Un conflit armé d'un demi-siècle à exorciser et l'ombre d'un monstre sacré, Gabriel Garcia Marquez. Pour les écrivains contemporains en Colombie, difficile d'échapper à ce double et pesant héritage.

Nombre d'auteurs, réunis au festival international de littérature Hay Festival qui s'est achevé dimanche dans le port caribéen de Carthagène, avouent que l'incroyable violence des armes est un puits évident pour leur inspiration.

«Cela m'intéresse beaucoup de savoir d'où vient l'âme violente de ce pays», affirme à l'AFP l'écrivain Piedad Bonnett, née en 1951 et qui avait 15 ans lors de la création de la rébellion marxiste des Forces armées révolutionnaires de Colombie (Farc), la principale guérilla.

«Nous les écrivains colombiens, nous sentons au fond de nous que nous ne pouvons pas l'éluder», ajoute cette linguiste, auteur de Qui n'a pas de nom et également poétesse et dramaturge de renom.

En cinquante ans, le conflit interne, qui a mis en scène des guérillas communistes mais aussi des paramilitaires d'extrême droite et des groupes de trafiquants de cocaïne, a fait plusieurs centaines de milliers de morts.

«Une histoire pour se libérer»

L'écrivain Juan Gabriel Vasquez appartient lui à une autre génération. Comme tous les Colombiens nés dans les années 70, il se dit «très marqué par la violence» du pays qui s'imposa rapidement comme le premier producteur de cocaïne au monde.

«C'est parce que nous sommes nés avec le narcotrafic et que nous avons grandi avec lui, tandis qu'il se transformait en une industrie du crime et du terrorisme», explique-t-il à l'AFP.

Dans son roman à succès Le bruit des choses qui tombent, qui a remporté le prestigieux prix Alfaguara en 2011, l'auteur imagine un récit hanté par le fantôme du baron de la drogue Pablo Escobar, le fameux patron du cartel de Medellin, abattu il y a 20 ans par la police.

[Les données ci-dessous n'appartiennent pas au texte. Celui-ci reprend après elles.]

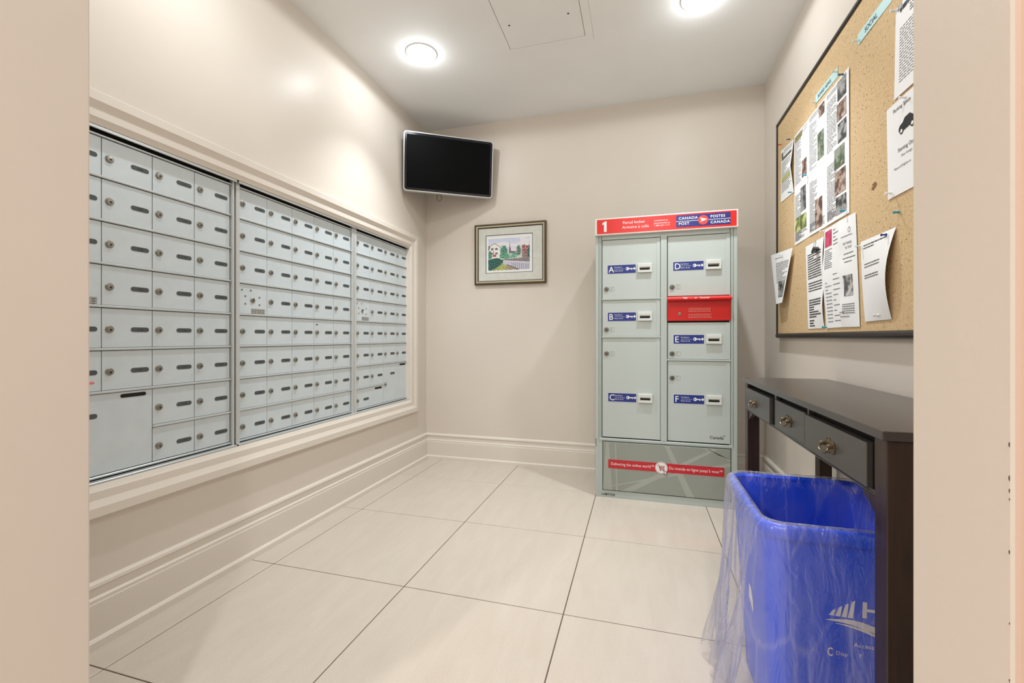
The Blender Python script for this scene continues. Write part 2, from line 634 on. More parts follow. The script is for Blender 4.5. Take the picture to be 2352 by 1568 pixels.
SLOT_ME.prism(stadium(0.079, 0.0125), O0, 0.0003, 0.0008)
SLOT_ME = SLOT_ME.mesh('mail_slot', [ALU_FRAME, KEYH])


def inst(name, me, parent, loc):
    o = bpy.data.objects.new(name, me)
    COL.objects.link(o)
    o.parent = parent
    o.location = loc
    return o


DM = {}
number = [101]


def unit(y0, y1, ncol, label, skip, parcels, ypost0, ypost1):
    t = thing('mailbox_unit', label, 'mailboxes', (XL, (y0 + y1) / 2, MZ0), 'aluminium mailbox units in the wall niche')
    org = Vector(t['_o'])
    z1 = RZ0
    z0 = RZ0 - 8 * RP
    MB().box(XD - .05, XD - .0042, ypost0, ypost1, MZ0, MZ1).build('back_panel', GAP, t)
    # outer frame: posts, head and sill channels
    MB().box(XD - .01, XF, ypost0, y0 - .001, MZ0, MZ1).build('post', ALU_FRAME, t, bevel=.0015)
    MB().box(XD - .01, XF, y1 + .002, ypost1, MZ0, MZ1).build('post', ALU_FRAME, t, bevel=.0012)
    MB().box(XL - .006, XL - .0005, ypost0, ypost1, MZ1 - .010, MZ1).build('head_channel', ALU_FRAME, t, bevel=.001)
    MB().box(XD - .004, XD + .008, y0, y1 + .002, 1.583, 1.588).build('head_rail', ALU_FRAME, t, bevel=.001)
    MB().box(XD - .01, XL - .001, ypost0, ypost1, MZ0, MZ0 + .006).build('sill_channel', ALU_FRAME, t, bevel=.001)
    MB().box(XD - .004, XD + .007, y0, y1 + .002, .5035, .510).build('sill_rail', ALU_FRAME, t, bevel=.001)
    pw = (y1 - y0) / ncol
    taken = set()
    for c, r, cw, rh in parcels:
        for a in range(c, c + cw):
            for b in range(r, r + rh):
                taken.add((a, b))
    # horizontal rails, left out across merged compartments
    for r in range(1, 8):
        c = 0
        while c < ncol:
            blocked = lambda cc: any(cc >= pc and cc < pc + pwid and r > pr and r < pr + prh for pc, pr, pwid, prh in parcels)
            if blocked(c):
                c += 1
                continue
            e = c
            while e < ncol and not blocked(e):
                e += 1
            zz = RZ0 - r * RP
            ra = MB().box(XD - .004, XD + .0065, y0 + c * pw - (.0005 if c else 0), y0 + e * pw + (.002 if e == ncol else -.001), zz + .001, zz + .0085)
            ra.build('rail', ALU_FRAME, t, bevel=.0018, seg=2, smooth=True)
            c = e

    def put(c, r, cw, rh, kind):
        top = 1.581 if r == 0 else RZ0 - r * RP - .001
        zb = RZ0 - (r + rh) * RP + .0095 if r + rh < 8 else .512
        w, h = pw * cw, top - zb
        key = (round(w, 4), round(h, 4))
        if key not in DM:
            DM[key] = door_mesh(w, h)
        base = Vector((XD, y0 + c * pw, zb))
        d = inst('mailbox_door', DM[key], t, base - org)
        zc = RZ0 - (r + .5) * RP - zb          # mid height of the first row of the door
        if kind == 'master':
            k = MB()
            k.lathe([(0.0125, 0.0), (0.0125, 0.002), (0.010, 0.004), (0.008, 0.0045), (0.007, 0.003), (0.0, 0.003)], O0, 16, cap=False)
            k.k = 1
            k.prism([(-.006, -.0012), (.006, -.0012), (.006, .0012), (-.006, .0012)], O0, .0028, .0042)
            inst('lock', k.mesh('master_lock', [LOCKM, KEYH], smooth=True), d, (0, .074, zc + .0))
            for sy, sz in ((.019, .042), (.064, .043), (.036, .016), (.110, .015), (.036, -.017), (.110, -.018)):
                b = MB().lathe([(.0042, 0), (.0036, .0016), (.0, .0022)], O0, 10, cap=False)
                inst('screw', b.mesh('screw', mat('dull_screw', srgb(120, 124, 124), .45, metal=.6), smooth=True), d, (0, sy, zc + sz))
            st = MB().prism([(0.066, -.060), (.140, -.060), (.140, -.036), (.066, -.036)], O0, 0, .0004)
            st.k = 1
            for q in range(3):
                for e in range(5):
                    x0 = .069 + e * .0142
                    st.prism([(x0, -.0405 - q * .0075 - .003), (x0 + random.uniform(.006, .0125), -.0405 - q * .0075 - .003), (x0 + .010, -.0405 - q * .0075), (x0, -.0405 - q * .0075)], O0, .0004, .0006)
            inst('sticker', st.mesh('sticker', [mat('silver_sticker', srgb(168, 168, 164), .5), mat('grey_ink', srgb(96, 96, 94), .6)]), d, (0, 0, zc))
            return
        inst('lock', LOCK_ME, d, (0, .0215, zc if kind == 'door' else zc - (.0 if rh == 1 else RP / 2)))
        inst('number_plate', PLATE_ME, d, (0, .112, zc))
        if kind == 'door':
            tx = MB()
            text(tx, str(number[0]), O0, .0085, 0, -.0042, .0010, 'CENTER', spacing=1.1)
            number[0] += 1
            inst('number', tx.mesh('number', INK), d, (0, .112, zc))
        if kind == 'parcel':
            inst('mail_slot', SLOT_ME, d, (0, w - .0605, h - .013))
        return d

    for c in range(ncol):
        for r in range(8):
            pc = [q for q in parcels if q[0] == c and q[1] == r]
            if pc:
                put(c, r, pc[0][2], pc[0][3], 'parcel')
            elif (c, r) in taken:
                continue
            else:
                put(c, r, 1, 1, 'master' if (c, r) in skip else 'door')
    return t


u1 = unit(0.832, 1.441, 4, 'nearest aluminium mailbox unit, four columns with a large parcel door at the bottom', {(0, 3)}, [(0, 6, 2, 2)], MY0, 1.452)
number[0] = 128
u2 = unit(1.480, 2.241, 5, 'middle aluminium mailbox unit, five columns of equal small doors', {(0, 3)}, [], 1.461, 2.258)
number[0] = 167
u3 = unit(2.285, 2.897, 4, 'farthest aluminium mailbox unit, with two merged parcel doors beside the room corner', {(0, 3)}, [(0, 7, 2, 1), (2, 6, 2, 2)], 2.262, 2.919)
# pink sticker on a near door of the first unit
MB().prism(stadium(.03, .008), FL(.950, .804, XD), .0001, .0006).build('sticker', mat('pink_sticker', srgb(226, 130, 130), .5), u1)
# chipped paint mark round one lock of the middle unit
MB().prism([(-.008, -.003), (.007, -.002), (.008, .003), (-.005, .003)], FL(1.958, .986 + .028, XD), .0001, .0006).build('scratch_mark', KEYH, u2)

# ================================================================== TELEVISION IN THE CORNER
A = math.radians(33.0)
tvc = Vector((-1.3025, 2.906, 2.175))
tv = thing('television', 'small silver framed flat television on a corner bracket above the mailboxes', 'television', tvc, rot=(0, 0, 0))
tv.rotation_euler = (math.radians(6), 0, A)
# local: x along the screen, -y towards the room, z up
LF = frame((0, 0, 0), (1, 0, 0), (0, 0, 1))
TW, TH = 0.640, 0.405
silver = mat('silver_bezel', srgb(206, 206, 204), .3, metal=.5)
mb = MB()
outer, inner = rrect(-TW / 2, TW / 2, -TH / 2, TH / 2, .022, 6), rrect(-TW / 2 + .007, TW / 2 - .007, -TH / 2 + .007, TH / 2 - .007, .018, 6)
n = len(outer)
rings = [(outer, -.030), (outer, .004), ([(a * .995, b * .993) for a, b in outer], .007), (inner, .007), (inner, .002)]
mb.add([LF(x, y, d) for r, d in rings for x, y in r], [(j * n + i, j * n + (i + 1) % n, (j + 1) * n + (i + 1) % n, (j + 1) * n + i) for j in range(4) for i in range(n)])
mb.build('bezel', silver, tv, local=True, smooth=True, angle=40)
MB().prism(inner, LF, -.02, .0035).build('screen_border', mat('glossy_black_border', srgb(22, 24, 34), .12), tv, local=True)
MB().prism([(-TW / 2 + .022, -TH / 2 + .024), (TW / 2 - .022, -TH / 2 + .024), (TW / 2 - .022, TH / 2 - .022), (-TW / 2 + .022, TH / 2 - .022)], LF, .003, .0042).build('screen', mat('black_screen', srgb(3, 3, 4), .5, spec=.08), tv, local=True)
MB().prism(rrect(-TW / 2 + .02, TW / 2 - .02, -TH / 2 + .02, TH / 2 - .02, .03, 4), LF, -.055, -.03).build('back_cover', BLACK, tv, local=True, bevel=.008, seg=2)
arm = MB().box(-.05, .05, .055, .062, -.05, .05).box(-.02, .02, .06, .20, -.02, .02).box(-.012, .012, .19, .288, -.012, .012)
arm.build('wall_bracket', BLACK, tv, local=True, bevel=.002)
pts = [(-.060, .03, -TH / 2 + .02)] + [(-.065 + .017 * math.sin(a), .03, -TH / 2 - .022 + .022 * math.cos(a)) for a in [0.2 + i * (2 * math.pi - .4) / 22 for i in range(23)]] + [(-.070, .03, -TH / 2 + .02)]
MB().tube(pts, .0022, 6).build('cable', mat('grey_cable', srgb(70, 66, 58), .6), tv, local=True, smooth=True)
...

«Si quelqu'un se penche sur la littérature du XXe siècle, il se rend compte que les romans constituent une tentative de réponses aux questions que nous nous posons. Pourquoi c'est arrivé? Comment le fait d'avoir vécu de telles choses nous a transformés? Et dans ce sens, c'est normal que la littérature colombienne continue de parler du narcotrafic, d'Escobar, du terrorisme», poursuit-il.

Cet élan littéraire n'est, selon ces écrivains, pas prêt de retomber malgré l'ouverture par le président Juan Manuel Santos de négociations de paix en 2012 avec la guérilla marxiste des Farc, qui se déroulent à Cuba, sans cessez-le-feu bilatéral sur le terrain militaire en Colombie.

Pour les participants à un colloque sur ce sujet durant le festival, ces histoires sur la violence agissent comme une catharsis pour les lecteurs et peuvent avoir un effet bénéfique en vue de la paix.

«Quand quelqu'un raconte une histoire, il essaie de faire en sorte que les autres se mettent dans les habits de ceux qui en ont souffert. Mas je crois que le but est aussi de se libérer de cette histoire, de ne pas continuer tout le temps à se la remémorer», a assuré Hector Abad, l'une des grandes plumes de Colombie.

Dans son roman L'oubli que nous serons, ce dernier raconte la vie de son père, un médecin de Medellin aux allures de Robin des bois, assassiné par les paramilitaires pour ses idées progressistes.

Tout ces écrivains ont en tout cas un point commun, celui de créer qu'ils le veuillent ou non dans les pas du géant de la littérature colombienne Gabriel Garcia Marquez.

«Il y a beaucoup d'écrivains de ma génération pour lesquels c'est un poids, quelque chose qui leur fait de l'ombre et les dérange profondément, mais pour moi c'est tout le contraire», confie Hector Abad.

Pour Juan Gabriel Vasquez, le «boom latino-américain» a tout de même permis aux auteurs de «se libérer de la coutume d'écrire seulement à l'intérieur de leurs traditions nationales».

Quant à Piedad Bonett, elle évoque le prix Nobel de littérature, qu'elle a découvert à l'âge de 18 ans, comme une «compagnie et une présence», qui lui a donné la force de se lancer dans l'écriture.